= TASK GOAL =
State how many lines in the listing below include the word "this". Give nothing but the number.

= DATA PROVIDED =
--- BEGIN ---
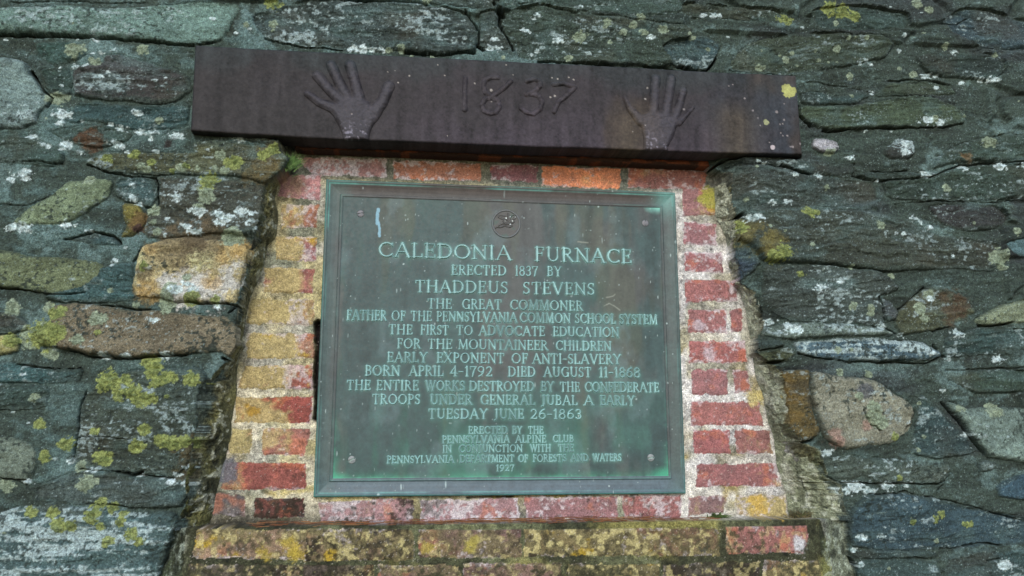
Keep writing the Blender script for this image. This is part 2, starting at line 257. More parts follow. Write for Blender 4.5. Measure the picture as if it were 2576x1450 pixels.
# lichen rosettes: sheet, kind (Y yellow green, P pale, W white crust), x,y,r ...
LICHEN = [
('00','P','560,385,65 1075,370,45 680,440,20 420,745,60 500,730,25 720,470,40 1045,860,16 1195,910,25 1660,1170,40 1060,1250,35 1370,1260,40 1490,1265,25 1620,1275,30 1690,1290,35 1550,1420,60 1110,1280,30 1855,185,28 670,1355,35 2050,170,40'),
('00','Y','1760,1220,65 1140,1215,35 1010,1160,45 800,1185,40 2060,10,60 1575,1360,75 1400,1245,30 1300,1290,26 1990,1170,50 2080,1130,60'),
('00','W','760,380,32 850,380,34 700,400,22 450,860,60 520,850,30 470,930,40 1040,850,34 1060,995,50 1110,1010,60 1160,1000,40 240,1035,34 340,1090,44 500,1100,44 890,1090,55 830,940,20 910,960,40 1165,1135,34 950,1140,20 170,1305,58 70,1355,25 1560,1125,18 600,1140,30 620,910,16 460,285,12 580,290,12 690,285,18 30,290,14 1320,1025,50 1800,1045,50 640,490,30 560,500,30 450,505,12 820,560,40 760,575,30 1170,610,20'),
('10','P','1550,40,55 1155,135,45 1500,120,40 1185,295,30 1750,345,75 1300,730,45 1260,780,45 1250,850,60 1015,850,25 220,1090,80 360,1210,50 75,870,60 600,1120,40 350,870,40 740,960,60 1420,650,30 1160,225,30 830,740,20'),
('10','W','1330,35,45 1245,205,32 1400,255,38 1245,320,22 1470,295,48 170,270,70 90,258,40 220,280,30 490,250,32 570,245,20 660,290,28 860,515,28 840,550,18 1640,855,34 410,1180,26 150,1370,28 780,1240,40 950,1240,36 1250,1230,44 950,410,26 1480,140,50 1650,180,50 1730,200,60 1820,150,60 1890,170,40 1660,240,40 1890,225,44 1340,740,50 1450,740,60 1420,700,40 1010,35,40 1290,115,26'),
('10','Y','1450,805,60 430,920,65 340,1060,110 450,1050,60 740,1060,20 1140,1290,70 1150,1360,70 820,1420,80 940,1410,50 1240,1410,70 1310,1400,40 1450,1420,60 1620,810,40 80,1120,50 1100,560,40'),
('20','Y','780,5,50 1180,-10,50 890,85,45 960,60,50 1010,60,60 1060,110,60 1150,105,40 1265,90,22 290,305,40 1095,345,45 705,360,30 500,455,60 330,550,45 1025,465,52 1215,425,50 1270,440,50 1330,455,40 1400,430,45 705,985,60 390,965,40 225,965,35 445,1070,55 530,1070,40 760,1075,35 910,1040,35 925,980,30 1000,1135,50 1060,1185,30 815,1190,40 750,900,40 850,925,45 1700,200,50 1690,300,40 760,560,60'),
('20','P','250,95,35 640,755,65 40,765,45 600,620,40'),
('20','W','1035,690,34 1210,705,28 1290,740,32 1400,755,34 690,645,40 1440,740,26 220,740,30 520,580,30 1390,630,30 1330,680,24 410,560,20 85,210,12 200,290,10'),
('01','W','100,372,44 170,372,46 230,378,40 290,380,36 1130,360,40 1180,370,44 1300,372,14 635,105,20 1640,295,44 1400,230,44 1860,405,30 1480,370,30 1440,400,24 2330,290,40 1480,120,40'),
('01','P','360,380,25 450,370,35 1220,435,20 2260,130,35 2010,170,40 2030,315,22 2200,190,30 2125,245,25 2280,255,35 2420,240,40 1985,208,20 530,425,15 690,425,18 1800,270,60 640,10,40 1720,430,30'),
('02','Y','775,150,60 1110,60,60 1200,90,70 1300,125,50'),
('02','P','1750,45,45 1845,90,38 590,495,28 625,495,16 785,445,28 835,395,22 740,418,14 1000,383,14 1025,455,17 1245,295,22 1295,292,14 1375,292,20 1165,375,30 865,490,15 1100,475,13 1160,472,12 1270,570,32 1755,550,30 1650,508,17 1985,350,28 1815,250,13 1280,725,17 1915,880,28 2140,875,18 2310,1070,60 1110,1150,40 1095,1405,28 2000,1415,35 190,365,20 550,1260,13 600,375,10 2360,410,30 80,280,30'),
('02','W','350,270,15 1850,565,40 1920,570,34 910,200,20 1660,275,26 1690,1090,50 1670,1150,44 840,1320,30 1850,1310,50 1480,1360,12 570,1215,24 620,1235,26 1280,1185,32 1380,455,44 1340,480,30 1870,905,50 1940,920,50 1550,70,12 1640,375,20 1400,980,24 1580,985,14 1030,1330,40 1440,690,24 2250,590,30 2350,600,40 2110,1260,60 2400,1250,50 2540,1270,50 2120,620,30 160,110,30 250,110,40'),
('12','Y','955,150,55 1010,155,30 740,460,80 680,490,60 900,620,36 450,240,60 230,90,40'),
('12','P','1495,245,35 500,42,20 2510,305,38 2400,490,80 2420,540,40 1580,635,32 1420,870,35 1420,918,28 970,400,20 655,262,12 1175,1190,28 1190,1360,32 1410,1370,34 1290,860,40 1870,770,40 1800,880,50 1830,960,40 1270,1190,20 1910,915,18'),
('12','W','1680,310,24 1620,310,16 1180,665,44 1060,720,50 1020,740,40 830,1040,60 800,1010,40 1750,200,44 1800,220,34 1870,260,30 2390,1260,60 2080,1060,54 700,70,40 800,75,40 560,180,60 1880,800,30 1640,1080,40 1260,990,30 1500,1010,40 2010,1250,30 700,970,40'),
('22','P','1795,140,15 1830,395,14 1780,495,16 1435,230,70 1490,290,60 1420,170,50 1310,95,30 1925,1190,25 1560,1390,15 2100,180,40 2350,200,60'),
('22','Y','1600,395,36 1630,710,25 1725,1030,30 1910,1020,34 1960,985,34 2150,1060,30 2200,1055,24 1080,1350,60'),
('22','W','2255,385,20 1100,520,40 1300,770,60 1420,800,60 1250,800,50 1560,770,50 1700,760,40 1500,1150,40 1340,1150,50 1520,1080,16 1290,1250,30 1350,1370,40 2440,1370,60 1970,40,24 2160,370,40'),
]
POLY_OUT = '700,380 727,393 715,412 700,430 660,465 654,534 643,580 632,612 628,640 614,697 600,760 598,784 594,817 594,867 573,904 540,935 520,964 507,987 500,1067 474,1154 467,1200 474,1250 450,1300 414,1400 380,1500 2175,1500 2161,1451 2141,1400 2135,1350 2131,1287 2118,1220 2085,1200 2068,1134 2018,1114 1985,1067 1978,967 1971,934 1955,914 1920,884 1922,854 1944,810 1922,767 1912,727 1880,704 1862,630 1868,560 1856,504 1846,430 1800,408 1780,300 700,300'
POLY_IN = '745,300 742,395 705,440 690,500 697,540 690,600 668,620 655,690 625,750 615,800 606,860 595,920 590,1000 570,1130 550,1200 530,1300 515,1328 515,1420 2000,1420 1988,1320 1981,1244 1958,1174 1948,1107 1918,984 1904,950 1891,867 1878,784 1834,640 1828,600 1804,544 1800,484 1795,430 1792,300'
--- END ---
--- BEGIN ---
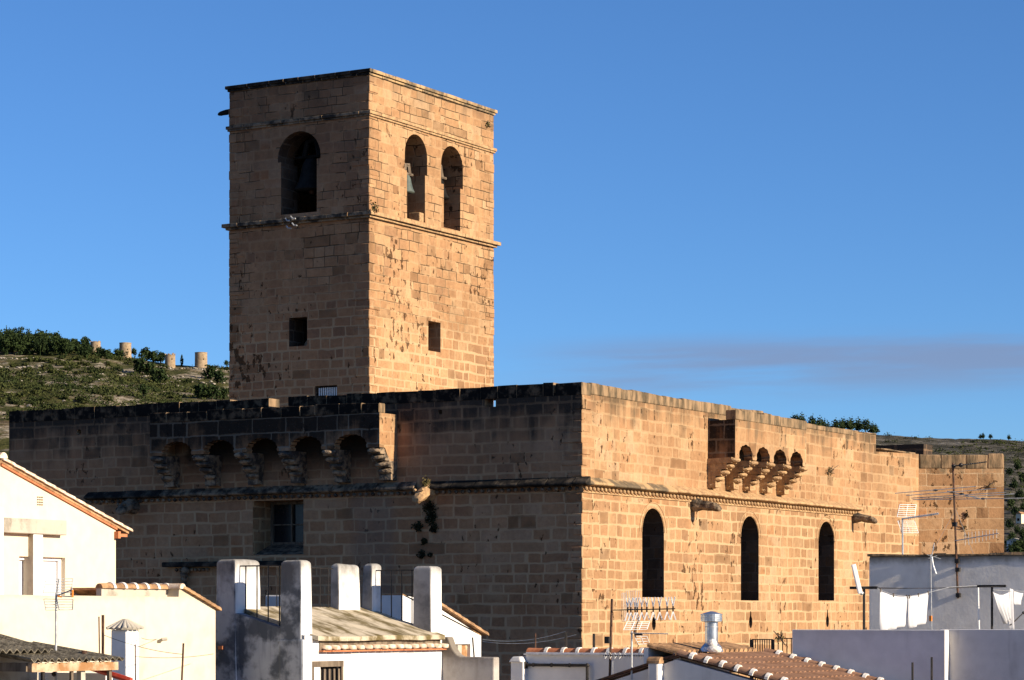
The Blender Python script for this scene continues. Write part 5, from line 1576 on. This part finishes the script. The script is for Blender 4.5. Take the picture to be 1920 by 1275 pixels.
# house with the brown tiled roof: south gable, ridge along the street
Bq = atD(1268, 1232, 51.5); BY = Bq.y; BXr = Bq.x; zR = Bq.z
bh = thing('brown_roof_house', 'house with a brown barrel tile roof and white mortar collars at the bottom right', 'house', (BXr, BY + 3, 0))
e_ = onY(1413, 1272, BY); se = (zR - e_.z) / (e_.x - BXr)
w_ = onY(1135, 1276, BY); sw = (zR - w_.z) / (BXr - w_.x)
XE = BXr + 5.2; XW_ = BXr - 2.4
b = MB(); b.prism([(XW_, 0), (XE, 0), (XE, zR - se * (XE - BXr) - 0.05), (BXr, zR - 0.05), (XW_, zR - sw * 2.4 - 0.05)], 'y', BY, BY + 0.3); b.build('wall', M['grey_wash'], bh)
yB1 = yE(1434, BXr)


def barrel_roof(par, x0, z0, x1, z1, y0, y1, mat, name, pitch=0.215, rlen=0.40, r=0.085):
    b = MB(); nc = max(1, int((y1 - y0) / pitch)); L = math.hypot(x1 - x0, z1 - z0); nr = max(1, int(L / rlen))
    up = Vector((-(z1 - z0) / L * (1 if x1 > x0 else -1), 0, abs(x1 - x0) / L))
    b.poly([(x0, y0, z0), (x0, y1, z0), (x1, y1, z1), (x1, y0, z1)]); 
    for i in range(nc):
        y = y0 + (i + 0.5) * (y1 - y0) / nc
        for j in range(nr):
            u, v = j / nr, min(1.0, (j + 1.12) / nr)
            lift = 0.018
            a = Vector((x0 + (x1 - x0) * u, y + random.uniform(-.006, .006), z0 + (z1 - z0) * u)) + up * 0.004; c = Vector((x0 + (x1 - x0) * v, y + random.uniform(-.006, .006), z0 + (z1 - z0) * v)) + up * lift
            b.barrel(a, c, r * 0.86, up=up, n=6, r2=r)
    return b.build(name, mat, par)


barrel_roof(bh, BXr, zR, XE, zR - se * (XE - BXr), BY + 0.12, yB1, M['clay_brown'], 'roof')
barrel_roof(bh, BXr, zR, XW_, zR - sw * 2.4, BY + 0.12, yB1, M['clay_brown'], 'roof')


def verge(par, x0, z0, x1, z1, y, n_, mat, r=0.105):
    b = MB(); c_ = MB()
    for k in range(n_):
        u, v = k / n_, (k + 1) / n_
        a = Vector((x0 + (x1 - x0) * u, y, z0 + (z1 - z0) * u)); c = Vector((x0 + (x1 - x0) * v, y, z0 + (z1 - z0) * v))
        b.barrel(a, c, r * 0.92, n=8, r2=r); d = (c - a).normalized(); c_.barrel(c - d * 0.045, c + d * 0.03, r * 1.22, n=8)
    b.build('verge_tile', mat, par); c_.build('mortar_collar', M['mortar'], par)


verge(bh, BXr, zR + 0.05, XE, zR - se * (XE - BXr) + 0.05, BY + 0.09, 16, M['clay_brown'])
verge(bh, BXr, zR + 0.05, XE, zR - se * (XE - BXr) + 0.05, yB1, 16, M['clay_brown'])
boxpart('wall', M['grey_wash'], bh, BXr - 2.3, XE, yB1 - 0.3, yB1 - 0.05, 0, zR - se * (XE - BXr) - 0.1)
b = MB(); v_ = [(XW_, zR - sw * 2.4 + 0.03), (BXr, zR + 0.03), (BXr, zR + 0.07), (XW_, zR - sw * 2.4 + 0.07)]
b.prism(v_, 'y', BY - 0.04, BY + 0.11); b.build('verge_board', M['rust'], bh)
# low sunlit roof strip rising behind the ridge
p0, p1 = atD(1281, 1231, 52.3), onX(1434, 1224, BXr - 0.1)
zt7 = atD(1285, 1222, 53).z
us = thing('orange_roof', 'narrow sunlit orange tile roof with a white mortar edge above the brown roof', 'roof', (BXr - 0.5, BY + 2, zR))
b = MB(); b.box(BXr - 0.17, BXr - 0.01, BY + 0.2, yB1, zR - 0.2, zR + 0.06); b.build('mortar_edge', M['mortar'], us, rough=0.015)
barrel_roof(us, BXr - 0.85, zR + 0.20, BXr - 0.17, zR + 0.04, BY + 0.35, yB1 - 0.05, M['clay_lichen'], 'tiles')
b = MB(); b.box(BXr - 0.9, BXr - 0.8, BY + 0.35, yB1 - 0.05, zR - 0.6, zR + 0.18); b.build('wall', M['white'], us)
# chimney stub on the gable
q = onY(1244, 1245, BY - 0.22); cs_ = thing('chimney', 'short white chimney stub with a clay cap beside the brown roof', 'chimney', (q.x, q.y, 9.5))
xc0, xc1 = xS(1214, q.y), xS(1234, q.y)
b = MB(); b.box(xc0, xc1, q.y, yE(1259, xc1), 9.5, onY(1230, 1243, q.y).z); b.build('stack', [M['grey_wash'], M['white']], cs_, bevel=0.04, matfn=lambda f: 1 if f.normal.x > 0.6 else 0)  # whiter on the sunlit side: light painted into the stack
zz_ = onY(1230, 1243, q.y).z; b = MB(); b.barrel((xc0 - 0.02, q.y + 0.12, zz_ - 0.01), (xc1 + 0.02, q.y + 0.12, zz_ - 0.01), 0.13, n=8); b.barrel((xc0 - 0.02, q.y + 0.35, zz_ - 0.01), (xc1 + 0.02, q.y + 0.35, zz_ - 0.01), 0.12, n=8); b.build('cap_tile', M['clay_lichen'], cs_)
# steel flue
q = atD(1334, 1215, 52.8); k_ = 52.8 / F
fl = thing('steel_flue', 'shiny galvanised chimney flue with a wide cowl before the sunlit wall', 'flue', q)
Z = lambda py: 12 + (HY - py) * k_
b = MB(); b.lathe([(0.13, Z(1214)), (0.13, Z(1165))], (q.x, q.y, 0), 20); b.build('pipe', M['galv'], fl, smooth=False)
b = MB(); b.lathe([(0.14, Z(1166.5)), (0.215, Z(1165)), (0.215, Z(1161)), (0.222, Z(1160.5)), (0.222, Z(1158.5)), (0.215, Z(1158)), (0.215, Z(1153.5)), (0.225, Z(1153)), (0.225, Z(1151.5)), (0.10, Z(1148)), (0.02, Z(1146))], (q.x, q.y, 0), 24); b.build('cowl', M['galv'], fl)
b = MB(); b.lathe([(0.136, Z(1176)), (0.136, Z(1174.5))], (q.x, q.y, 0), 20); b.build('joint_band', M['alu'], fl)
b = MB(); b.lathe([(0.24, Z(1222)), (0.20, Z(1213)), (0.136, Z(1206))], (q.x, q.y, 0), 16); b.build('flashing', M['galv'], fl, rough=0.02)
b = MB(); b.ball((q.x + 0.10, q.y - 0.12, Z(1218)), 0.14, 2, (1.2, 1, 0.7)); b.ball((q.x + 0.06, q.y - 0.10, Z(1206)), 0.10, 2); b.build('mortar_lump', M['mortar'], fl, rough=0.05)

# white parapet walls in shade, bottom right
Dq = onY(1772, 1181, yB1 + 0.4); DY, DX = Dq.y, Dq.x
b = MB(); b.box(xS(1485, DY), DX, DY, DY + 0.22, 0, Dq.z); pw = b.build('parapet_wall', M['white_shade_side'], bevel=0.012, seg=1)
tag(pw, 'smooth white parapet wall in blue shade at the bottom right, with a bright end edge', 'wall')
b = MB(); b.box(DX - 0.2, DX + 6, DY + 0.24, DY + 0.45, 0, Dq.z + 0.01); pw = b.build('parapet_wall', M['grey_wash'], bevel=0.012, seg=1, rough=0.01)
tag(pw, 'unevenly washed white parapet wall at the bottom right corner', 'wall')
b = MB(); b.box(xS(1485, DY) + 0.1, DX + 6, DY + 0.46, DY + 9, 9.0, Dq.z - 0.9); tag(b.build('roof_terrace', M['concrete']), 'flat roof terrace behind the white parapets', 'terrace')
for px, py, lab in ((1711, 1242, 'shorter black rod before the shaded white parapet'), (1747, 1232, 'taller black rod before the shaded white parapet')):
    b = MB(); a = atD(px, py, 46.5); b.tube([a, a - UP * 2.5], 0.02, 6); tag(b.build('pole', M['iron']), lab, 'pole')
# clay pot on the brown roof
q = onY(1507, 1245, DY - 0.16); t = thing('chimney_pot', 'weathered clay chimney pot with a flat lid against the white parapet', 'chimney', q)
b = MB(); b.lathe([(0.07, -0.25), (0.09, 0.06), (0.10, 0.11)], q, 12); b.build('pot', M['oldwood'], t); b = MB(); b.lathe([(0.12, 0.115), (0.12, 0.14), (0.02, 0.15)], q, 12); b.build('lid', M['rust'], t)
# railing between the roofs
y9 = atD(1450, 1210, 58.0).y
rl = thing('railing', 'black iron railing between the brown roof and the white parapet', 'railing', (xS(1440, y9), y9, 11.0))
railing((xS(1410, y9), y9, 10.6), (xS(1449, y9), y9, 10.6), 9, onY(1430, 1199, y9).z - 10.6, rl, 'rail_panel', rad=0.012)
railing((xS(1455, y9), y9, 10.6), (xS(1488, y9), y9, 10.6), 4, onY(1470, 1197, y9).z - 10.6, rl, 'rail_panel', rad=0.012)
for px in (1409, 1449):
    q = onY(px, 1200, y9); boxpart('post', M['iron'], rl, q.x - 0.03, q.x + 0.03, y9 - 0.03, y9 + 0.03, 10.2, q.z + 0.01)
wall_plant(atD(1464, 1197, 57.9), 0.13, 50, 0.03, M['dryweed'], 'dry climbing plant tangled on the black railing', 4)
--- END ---
--- BEGIN ---
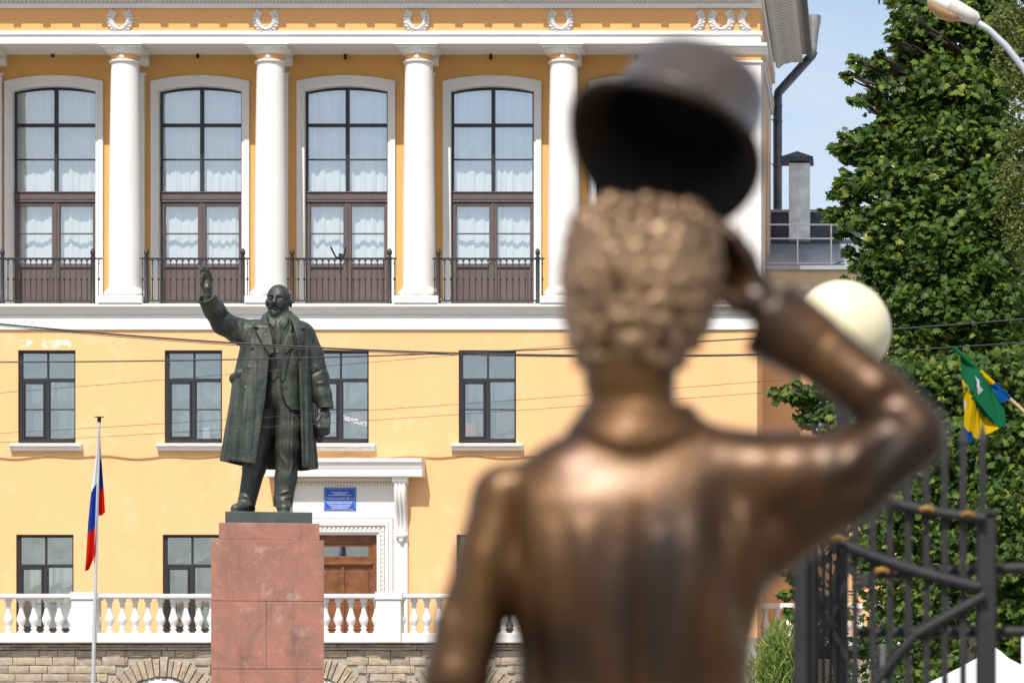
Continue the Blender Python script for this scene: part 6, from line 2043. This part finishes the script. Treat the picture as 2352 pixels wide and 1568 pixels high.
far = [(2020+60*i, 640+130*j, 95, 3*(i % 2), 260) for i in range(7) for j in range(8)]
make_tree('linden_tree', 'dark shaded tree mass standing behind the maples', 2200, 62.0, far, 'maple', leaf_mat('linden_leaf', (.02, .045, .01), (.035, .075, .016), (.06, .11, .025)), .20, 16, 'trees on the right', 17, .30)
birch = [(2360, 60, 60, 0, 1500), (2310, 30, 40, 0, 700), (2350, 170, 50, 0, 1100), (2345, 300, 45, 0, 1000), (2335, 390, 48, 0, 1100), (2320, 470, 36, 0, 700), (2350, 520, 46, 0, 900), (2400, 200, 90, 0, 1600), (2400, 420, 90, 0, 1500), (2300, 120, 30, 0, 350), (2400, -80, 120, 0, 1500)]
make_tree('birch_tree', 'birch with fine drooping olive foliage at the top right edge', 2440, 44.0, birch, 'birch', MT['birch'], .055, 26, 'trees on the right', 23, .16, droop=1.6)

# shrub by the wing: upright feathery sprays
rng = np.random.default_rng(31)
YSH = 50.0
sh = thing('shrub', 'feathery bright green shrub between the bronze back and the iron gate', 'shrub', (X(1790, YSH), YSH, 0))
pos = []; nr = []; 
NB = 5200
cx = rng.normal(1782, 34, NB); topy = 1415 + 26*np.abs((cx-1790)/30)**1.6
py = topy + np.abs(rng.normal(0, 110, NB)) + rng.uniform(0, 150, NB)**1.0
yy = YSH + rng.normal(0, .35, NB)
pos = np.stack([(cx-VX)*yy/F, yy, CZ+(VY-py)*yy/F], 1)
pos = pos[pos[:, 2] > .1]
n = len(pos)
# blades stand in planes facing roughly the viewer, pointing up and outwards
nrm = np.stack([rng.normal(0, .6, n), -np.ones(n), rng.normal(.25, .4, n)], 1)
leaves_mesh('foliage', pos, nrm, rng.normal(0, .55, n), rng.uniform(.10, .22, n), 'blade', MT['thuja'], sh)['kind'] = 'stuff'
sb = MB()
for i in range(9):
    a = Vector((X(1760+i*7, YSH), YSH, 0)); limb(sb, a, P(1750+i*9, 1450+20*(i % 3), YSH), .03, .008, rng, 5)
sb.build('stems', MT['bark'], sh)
--- END ---
= EXPECTED ANSWER =
3